A peri-peri burger, an 8-ounce beef patty topped with pickled green tomato, cheddar, bacon and a swathe of that kickin’ peri-peri sauce, was fine, but nothing to write home about. As my South African dining partner pointed out, you wouldn’t write about it anyway, because burgers don’t typically come off a braai in her native country.

Similar to a steakhouse, if you order from the braai menu at Cape Dutch, with the exception of the burger and its fries, sides are a la carte. Unfortunately, few are special. Oven-roasted butternut squash steaks were thick, midsection wheels, but barely browned and highly underseasoned. Caramelized Brussels sprouts were wet, not crispy, and likewise lacked seasoning. But a gratin Dauphinoise was comforting on a cold winter evening, the crust nicely golden and the thinly sliced potatoes creamy.

Maybe you aren’t visiting Cape Dutch for braai. What to order? Beginning with starters, make it the mussels that swim in a Thai coconut curry that’s bright and fresh with the flavors of lemongrass, basil, cilantro and kaffir lime.

Avoid the Cape Salad (tomato, shaved asparagus, carrot, daikon, Parmesan and pesto), which disappointed for its lack of dressing, focus and nonseasonality. If you get the spinach and arugula salad, let the quenelle of cold goat cheese sorbet melt onto the green leaves or risk a temporary freeze of your taste buds — and hope that the orange segments in your salad are better braaied than mine were.

For a starter of roasted baby root vegetables — delicately trimmed, stems intact, positioned just so atop a swoosh of deep-red beet coulis — the wow factor far surpassed the taste. If they ramped up the seasoning, it’s the kind of offering I’d love to see among Cape Dutch’s side dishes, not starters.

Among entrees, porcini ravioli was excellent — the earthiness of the mushrooms in perfect accord with the tender, house-made pasta. Roasted chicken was tasty, but the deftly dressed succotash (the wonders of sherry vinegar!) on that plate stole the show.

For other meat entrees — braised rabbit leg, elk chop, lamb shank — the cuts were treated lovingly and the resulting taste and texture was smile-inducing.

But accompaniments landed flat. Spinach-whipped potatoes served with the rabbit were dense and heavy. The parsnip puree, caramelized Brussels sprouts and fingerling potatoes that came with the lamb shank got a meh. And, while the combination of spaghetti squash, poached Lady apple and tart-sweet lingonberry sauce spoke of creativity for the elk, big game-wise, the dish just didn’t do much.

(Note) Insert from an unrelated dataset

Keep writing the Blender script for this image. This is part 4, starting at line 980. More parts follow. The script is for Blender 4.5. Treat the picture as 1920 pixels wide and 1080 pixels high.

While Cape Dutch lacked in imagination with its veggies, the attempt at originality was more visible with dessert. Best was the almond crunch, a sweet almond tart shell filled with whipped cream blended with a touch of the Amarula (a South African cream liqueur similar to Bailey’s) topped with fresh berries and served with a pair of macarones by local pastry shop Macaron Queen.

Chocolate soup was fancily presented — a bowl of warm melted Callebaut chocolate, strips of toasted raisin bread and a little mound of crispy rice, crushed almond tart and strawberry halves all on a wooden paddle. But consuming the dessert like fondue, as the server suggested (dip the bread in the chocolate then in the rice-almond mixture), confounded since the morsels didn’t stick to the bread.

A lemon blueberry sorbet offered a wonderfully tart bent, but an ice cream trio held discordant Indian flavors of saffron, pistachio and rose water that left me wondering: Who are you Cape Dutch?

Cape Dutch is a cross between a South African steakhouse and something else. The “something else” is what I can’t put my finger on. There are so many cultural influences in South African cuisine — Dutch, British, Malay and more. But there are also numerous dishes on the menu that speak to me as simply modern, and so global as to have no homeland — such as the Cape Salad.

I wavered for some time whether to award Cape Dutch one star or two. I referred to my predecessor John Kessler's explanation of each star when he revamped the ratings from a five-star to a four-star system in 2014. Cape Dutch has hits and misses, but those are entirely related to the food menu. Cape Dutch is more than food, as I was reminded when I reread the Association of Food Journalists Food Critics' Guidelines, which The Atlanta Journal-Constitution adheres to.

I enjoyed taking a seat at Cape Dutch. Service was outstanding, without a single misstep from a very friendly, knowledgeable staff. Surrounded by airy, high ceilings, breezy cream-colored muslin window curtains and comfortable rattan chairs, I relaxed while sipping a glass of Boschendal chardonnay pinot noir that hails from Stellenbosch, South Africa’s equivalent of our Napa Valley. I just wasn’t sure where I was.